Euro superpower is our launch pad for success

August 11, 2006

UK science needs more investment and close links with our near neighbours, says Martin Rees.

This country still punches above its weight in science - but the global competition is strengthening fast. The challenge comes not just from the US but from the Far East. In our efforts to compete, we'll benefit from being meshed into Europe, an intellectual and economic superpower.

In the so-called "big sciences" - which require international-scale facilities - there has long been well-managed European collaboration. Cern in Geneva is destined to be the world's leading laboratory in particle physics for the next 15 years, the European Southern Observatory has the world's best ground-based telescopes, and the European Space Agency is Nasa's equal in unmanned space science.

Of course, these specialised and capital-intensive sciences aren't typical of research. But they are good portents - they show that Europe can fully match the US if we optimally develop a European research community.

What about European research in general? The omens are good. As a young researcher 30 years ago, I met my counterparts from mainland Europe in the US - that's where we all went to gain postdoctoral experience.

Young scientists are now more likely to migrate within Europe. The European Union fellowships and collaborative network programmes have been an effective stimulus and catalyst. And we should welcome the proposed European Research Council, provided its funds are allocated by a peer-review process that inspires confidence.

UK universities have problems but are in far better shape than those on mainland Europe: we have more diversity of funding and mission, and our universities have more autonomy over admissions of students and governance.

But our advantage in research is narrower than would be suggested by university league tables. That is because in mainland Europe the best researchers aren't in universities. In Germany, they are in Max Planck Institutes, many of which are world-class. In France, they are in Centre National de la Recherche Scientifique, which has pockets of excellence.

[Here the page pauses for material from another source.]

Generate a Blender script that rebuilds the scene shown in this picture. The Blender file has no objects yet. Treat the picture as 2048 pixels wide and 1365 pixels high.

This hiving off of the best researchers is a major drag on efforts to improve French and German universities.

Indeed, what we see in mainland Europe reinforces the virtues of the "research university" model that prevails in the US and the UK. Harvard and Berkeley universities are major assets to the US through the worldwide pull they exert on talent, the collective expertise of their faculty and the consequent quality of the graduates they feed into all walks of life.

To sustain our own research universities, we need to stem the drain of talent across the Atlantic. But there is another concern - the total pool of talent in academe. Some people will become academics come what may. But academe cannot survive just on these.

Universities must attract their share of people who are ambitious and have flexible talent. Unless academe can compete with other career paths that seem more alluring we risk a downward spiral that would jeopardise our competitiveness in science and technology.

Stronger universities in the rest of Europe - and greater mobility and opportunity - would be good for us too. Europe collectively could then offer a stronger counter-attraction to the US as a destination of choice for mobile talent than the UK alone ever could. But we risk falling further behind. Lord Patten, chancellor of Oxford and Newcastle universities, noted in a recent lecture that the total expenditure on higher education in the US was 2.6 per cent of gross national product; in contrast, the total of public and private funding in the UK, France and Germany was only 1.1 per cent of GNP.

We focus obsessively on optimising how funds are apportioned, via the research assessment exercise and so on. But not even an optimal system will allow UK universities to fulfil their potential for the nation unless the total funding is more commensurate with the level in the US.

To make a real difference would not require prohibitively larger investment: the Higher Education Funding Council for England's annual budget is comparable to the Christmas bonuses shared last year by 3,000 city traders. As Lord Patten said: "How can Europe be so condescending about US culture when that country spends twice as much on knowledge, its transmission to students and its acquisition, as Europe?"

Whether we, and the rest of Europe, close the gap is a matter of priorities, values and incentives.

Lord Rees is president of the Royal Society and master of Trinity College, Cambridge.